— begin INPUT RECORDS —
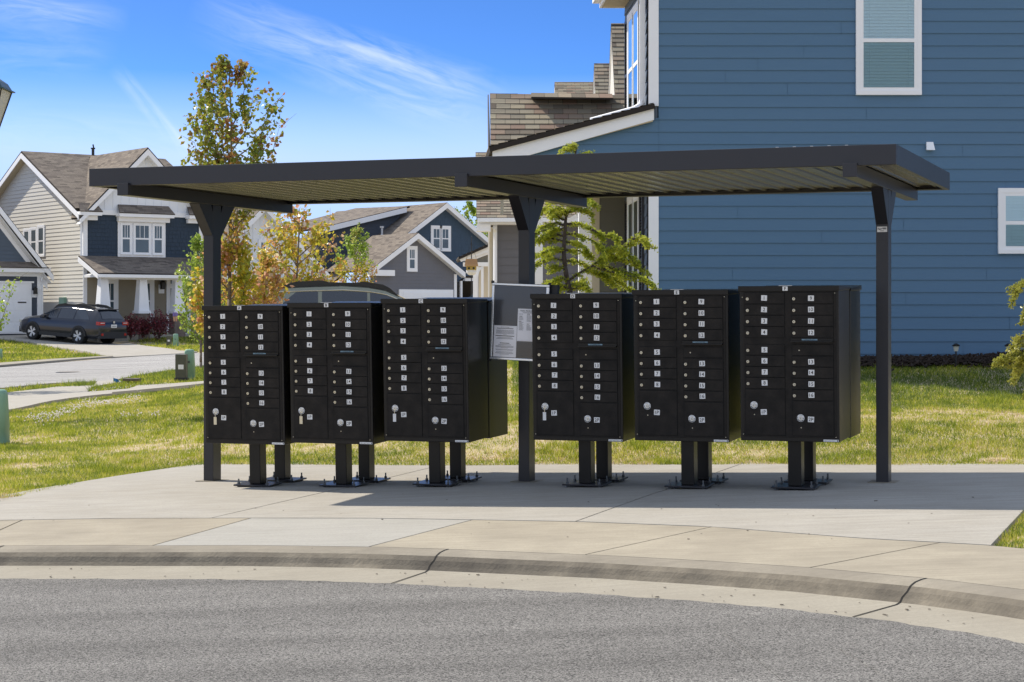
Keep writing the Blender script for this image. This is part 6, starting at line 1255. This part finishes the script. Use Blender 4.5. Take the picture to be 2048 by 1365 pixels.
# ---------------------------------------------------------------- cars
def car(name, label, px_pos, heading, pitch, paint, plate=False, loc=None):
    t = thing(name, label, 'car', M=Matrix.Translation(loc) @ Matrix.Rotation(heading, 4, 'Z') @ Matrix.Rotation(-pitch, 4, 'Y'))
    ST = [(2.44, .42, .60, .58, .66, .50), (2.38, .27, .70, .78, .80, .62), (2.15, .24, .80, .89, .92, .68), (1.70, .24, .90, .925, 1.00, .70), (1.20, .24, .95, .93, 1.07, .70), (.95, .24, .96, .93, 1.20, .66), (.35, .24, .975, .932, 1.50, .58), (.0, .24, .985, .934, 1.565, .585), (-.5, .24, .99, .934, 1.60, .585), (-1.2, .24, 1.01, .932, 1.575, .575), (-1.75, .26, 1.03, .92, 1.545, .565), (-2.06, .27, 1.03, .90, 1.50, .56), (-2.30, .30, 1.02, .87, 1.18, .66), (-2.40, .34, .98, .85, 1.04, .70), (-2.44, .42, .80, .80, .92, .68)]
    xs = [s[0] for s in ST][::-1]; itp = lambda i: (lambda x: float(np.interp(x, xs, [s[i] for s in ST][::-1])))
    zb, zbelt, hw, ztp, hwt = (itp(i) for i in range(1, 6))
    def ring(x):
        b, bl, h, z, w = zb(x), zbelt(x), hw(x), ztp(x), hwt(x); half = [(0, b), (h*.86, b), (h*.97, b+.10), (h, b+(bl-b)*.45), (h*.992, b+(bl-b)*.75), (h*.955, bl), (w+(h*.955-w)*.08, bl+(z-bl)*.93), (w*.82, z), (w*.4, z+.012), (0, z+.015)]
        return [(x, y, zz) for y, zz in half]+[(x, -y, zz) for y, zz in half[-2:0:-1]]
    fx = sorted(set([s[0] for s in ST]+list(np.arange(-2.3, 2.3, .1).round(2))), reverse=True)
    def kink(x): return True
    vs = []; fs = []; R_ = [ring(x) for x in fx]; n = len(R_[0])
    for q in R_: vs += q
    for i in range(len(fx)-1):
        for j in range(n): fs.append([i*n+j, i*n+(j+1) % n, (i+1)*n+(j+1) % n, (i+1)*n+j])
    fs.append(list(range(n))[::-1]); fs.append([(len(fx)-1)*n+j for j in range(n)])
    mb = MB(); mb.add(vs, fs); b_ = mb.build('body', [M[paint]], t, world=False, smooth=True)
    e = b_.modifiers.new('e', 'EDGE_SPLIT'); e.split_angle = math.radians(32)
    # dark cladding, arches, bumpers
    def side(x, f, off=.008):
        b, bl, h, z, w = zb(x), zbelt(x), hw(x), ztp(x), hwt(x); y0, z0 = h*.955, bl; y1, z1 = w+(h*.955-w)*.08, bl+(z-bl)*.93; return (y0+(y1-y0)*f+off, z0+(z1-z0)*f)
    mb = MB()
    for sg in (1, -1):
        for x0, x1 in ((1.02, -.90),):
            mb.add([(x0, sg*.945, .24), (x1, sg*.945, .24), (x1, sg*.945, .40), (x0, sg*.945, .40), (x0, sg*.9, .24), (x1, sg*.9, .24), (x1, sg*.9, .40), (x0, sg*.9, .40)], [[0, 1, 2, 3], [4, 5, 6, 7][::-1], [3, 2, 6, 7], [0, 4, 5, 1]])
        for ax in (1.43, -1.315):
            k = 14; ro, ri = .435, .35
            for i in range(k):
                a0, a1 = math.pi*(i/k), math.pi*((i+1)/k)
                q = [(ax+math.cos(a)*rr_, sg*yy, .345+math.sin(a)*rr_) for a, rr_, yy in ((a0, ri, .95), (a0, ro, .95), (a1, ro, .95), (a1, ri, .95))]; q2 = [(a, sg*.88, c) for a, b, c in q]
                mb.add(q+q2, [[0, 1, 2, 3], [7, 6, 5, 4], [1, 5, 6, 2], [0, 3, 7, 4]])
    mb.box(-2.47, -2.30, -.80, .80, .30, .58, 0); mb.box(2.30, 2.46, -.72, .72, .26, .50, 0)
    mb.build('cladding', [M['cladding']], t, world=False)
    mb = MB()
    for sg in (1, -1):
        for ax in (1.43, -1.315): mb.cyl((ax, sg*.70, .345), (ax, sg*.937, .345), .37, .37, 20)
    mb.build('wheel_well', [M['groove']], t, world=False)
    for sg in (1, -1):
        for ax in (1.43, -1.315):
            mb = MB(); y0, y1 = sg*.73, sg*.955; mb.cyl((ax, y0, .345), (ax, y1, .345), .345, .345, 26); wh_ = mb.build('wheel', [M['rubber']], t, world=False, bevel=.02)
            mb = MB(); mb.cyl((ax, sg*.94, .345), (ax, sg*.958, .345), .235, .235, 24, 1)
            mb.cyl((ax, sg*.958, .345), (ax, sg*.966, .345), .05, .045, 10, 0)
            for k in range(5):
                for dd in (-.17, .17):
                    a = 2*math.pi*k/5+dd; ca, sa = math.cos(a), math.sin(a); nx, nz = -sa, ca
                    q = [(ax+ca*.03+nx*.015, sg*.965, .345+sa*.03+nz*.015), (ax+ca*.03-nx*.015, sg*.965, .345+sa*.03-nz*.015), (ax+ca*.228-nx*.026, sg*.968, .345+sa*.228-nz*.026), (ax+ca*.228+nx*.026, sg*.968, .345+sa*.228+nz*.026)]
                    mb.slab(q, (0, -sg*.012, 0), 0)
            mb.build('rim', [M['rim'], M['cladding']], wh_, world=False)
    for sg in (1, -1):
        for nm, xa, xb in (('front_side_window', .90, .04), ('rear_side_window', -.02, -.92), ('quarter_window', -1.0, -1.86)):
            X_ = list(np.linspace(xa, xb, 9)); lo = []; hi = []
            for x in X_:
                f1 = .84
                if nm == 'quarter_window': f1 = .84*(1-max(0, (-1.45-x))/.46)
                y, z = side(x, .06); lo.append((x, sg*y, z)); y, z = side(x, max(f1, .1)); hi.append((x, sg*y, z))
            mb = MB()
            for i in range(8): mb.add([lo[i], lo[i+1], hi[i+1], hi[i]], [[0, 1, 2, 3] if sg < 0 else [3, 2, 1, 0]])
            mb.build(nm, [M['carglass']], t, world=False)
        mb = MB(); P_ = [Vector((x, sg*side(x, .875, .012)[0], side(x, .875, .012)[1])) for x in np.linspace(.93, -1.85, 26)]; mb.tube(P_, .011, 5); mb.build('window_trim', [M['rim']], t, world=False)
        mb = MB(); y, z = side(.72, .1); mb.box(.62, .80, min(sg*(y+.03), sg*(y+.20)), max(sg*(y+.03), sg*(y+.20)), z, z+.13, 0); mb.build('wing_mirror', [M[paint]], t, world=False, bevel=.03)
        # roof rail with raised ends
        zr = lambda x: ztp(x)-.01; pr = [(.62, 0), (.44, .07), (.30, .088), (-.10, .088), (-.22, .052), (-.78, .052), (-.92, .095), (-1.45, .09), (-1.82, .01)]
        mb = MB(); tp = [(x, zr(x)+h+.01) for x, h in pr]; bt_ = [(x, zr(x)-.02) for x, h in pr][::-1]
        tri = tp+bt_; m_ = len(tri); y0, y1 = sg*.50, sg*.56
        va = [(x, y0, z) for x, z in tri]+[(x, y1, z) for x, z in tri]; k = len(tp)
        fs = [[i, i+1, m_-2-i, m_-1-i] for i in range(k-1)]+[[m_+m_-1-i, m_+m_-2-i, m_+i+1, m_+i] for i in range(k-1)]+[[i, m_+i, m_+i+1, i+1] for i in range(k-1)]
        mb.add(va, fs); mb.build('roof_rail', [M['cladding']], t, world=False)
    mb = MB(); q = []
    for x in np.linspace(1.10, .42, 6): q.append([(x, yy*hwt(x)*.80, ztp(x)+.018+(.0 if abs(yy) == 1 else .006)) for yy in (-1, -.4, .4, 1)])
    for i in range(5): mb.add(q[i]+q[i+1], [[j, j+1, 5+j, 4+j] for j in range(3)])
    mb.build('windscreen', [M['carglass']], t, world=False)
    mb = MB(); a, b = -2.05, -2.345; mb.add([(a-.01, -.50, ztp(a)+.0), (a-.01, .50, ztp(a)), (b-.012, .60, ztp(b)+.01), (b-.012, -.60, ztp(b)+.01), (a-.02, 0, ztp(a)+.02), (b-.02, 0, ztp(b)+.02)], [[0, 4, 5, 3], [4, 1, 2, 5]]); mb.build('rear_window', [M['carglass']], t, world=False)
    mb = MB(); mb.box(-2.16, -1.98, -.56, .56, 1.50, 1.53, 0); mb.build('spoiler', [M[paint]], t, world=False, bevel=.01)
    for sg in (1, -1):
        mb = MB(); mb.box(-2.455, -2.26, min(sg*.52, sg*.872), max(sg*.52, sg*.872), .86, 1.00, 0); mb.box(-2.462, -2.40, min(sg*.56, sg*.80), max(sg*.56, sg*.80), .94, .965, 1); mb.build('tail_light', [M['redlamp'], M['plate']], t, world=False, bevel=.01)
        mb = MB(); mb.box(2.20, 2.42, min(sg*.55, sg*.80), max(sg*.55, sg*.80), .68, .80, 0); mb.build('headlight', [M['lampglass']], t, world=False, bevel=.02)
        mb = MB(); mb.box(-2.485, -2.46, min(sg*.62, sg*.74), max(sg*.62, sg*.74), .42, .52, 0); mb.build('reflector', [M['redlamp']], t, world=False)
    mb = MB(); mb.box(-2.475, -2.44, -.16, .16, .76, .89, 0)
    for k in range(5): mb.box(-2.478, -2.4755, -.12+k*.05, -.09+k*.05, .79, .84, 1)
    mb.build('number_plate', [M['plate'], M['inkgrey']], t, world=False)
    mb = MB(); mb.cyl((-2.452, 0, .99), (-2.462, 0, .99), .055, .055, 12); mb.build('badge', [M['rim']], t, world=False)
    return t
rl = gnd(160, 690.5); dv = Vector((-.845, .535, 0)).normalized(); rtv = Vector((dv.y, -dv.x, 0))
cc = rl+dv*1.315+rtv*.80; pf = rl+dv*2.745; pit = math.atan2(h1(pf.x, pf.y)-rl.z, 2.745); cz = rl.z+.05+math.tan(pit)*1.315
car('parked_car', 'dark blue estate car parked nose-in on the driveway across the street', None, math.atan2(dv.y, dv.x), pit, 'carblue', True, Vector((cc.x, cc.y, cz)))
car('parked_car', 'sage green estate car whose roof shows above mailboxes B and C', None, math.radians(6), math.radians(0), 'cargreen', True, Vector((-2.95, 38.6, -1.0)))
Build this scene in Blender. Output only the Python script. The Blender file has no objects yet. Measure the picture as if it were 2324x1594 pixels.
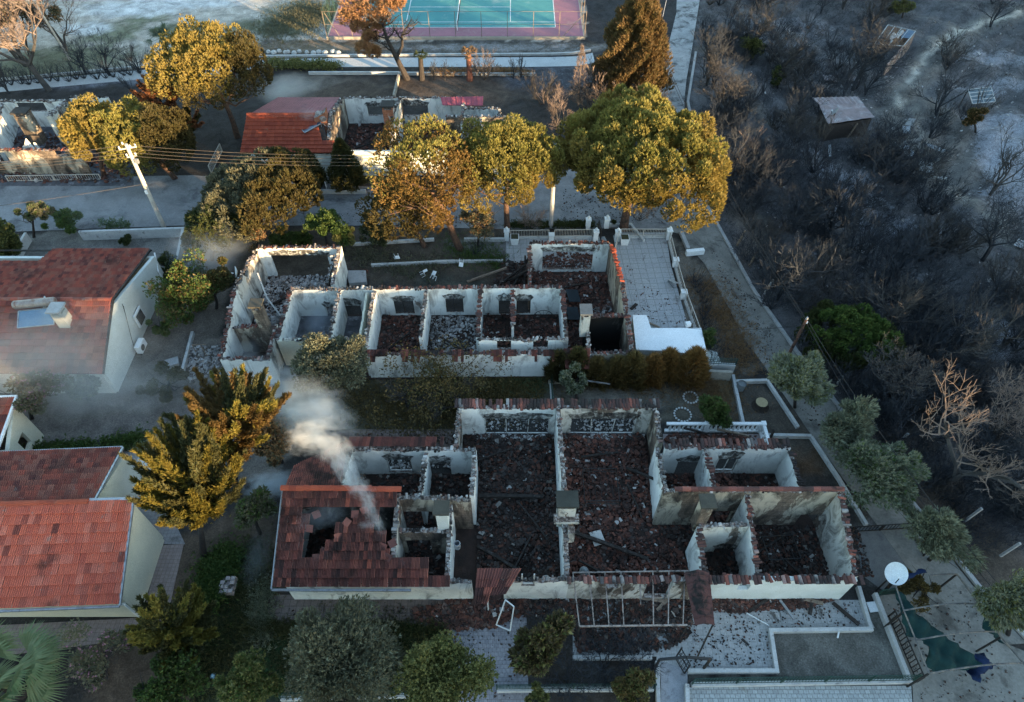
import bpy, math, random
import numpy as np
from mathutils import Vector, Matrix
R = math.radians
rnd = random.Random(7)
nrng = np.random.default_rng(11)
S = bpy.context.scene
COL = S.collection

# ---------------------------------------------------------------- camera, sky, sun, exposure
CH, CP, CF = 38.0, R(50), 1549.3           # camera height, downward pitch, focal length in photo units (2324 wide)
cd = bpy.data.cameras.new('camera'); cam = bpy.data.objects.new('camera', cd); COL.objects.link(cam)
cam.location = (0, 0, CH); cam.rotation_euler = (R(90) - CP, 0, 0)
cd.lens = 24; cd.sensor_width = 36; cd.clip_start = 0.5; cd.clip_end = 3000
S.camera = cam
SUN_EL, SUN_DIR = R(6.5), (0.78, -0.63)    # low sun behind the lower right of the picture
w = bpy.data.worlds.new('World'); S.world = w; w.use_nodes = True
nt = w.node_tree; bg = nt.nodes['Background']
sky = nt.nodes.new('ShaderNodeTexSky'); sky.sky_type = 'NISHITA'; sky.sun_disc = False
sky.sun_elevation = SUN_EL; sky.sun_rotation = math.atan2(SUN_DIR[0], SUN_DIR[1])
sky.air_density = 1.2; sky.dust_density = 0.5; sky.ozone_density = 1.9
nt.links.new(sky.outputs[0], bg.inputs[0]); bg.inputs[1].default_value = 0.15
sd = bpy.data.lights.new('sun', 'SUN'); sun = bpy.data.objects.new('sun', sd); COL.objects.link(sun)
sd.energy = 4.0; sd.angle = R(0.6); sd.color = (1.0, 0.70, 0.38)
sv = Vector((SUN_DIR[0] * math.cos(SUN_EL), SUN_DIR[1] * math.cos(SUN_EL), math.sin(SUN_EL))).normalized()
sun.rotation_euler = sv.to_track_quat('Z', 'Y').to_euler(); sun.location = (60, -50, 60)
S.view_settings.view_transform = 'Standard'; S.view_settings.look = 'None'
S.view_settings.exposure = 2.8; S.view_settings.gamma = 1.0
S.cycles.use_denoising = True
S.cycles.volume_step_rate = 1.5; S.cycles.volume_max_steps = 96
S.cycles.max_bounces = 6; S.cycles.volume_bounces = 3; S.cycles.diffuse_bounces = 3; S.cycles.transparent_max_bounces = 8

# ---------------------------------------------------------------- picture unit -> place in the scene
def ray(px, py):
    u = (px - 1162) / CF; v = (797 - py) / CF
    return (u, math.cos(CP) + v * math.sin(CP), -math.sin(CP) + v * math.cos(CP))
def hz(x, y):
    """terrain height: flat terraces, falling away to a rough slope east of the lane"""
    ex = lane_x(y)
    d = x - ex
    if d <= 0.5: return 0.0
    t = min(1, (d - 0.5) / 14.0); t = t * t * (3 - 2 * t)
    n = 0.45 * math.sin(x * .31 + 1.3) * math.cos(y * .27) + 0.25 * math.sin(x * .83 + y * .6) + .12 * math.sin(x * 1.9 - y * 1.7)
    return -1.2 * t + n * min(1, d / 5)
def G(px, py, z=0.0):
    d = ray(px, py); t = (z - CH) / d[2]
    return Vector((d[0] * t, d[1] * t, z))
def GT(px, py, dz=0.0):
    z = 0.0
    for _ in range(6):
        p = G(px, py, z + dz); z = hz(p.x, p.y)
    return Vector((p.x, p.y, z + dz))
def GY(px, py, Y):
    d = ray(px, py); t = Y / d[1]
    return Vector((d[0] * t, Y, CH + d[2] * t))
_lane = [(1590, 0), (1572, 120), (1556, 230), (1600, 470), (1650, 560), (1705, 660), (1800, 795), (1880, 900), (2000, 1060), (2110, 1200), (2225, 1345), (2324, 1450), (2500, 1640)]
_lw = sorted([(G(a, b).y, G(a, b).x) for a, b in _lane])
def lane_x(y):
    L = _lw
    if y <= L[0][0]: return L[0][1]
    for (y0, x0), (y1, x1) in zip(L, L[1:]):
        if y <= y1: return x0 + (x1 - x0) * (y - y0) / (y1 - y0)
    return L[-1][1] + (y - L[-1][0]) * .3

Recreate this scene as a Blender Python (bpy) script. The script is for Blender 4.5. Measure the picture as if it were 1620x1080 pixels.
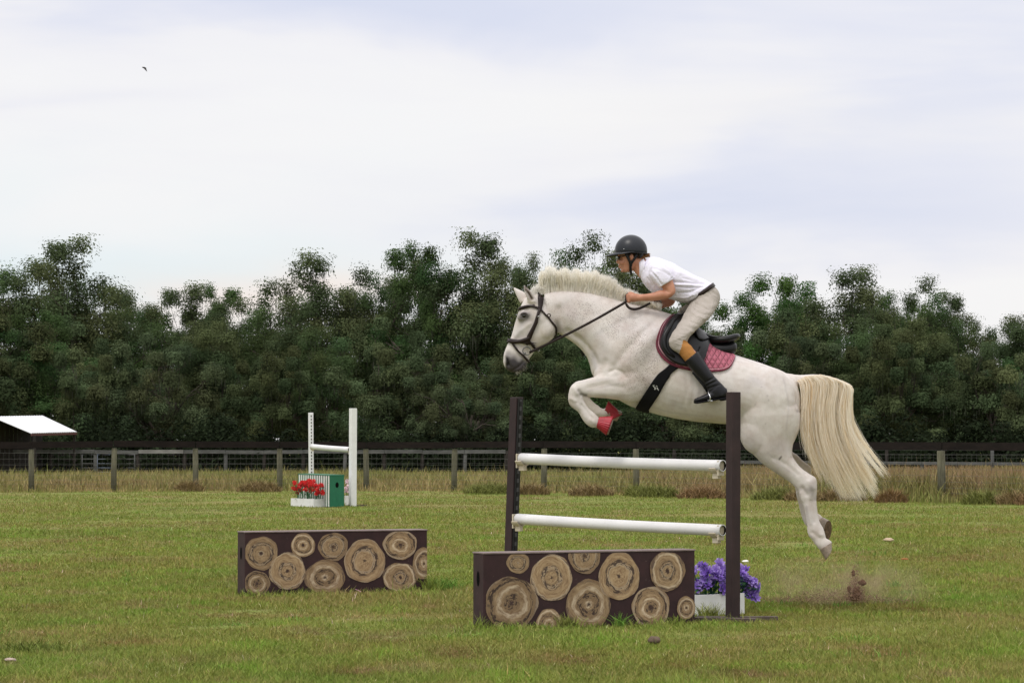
— end INPUT RECORDS —
SHORT PROBLEM>
What's needed is an exact copy of the lines above from the one with "Build this scene" through the one with "COL = S.collection", both included; the pictures stay out.

FINISHED ANSWER>
Build this scene in Blender. Output only the Python script. The Blender file has no objects yet. Measure the picture as if it were 2324x1594 pixels.
import bpy, math, random
import numpy as np
from mathutils import Vector, Matrix
R = math.radians
rnd = random.Random(7)
nrng = np.random.default_rng(11)
S = bpy.context.scene
COL = S.collection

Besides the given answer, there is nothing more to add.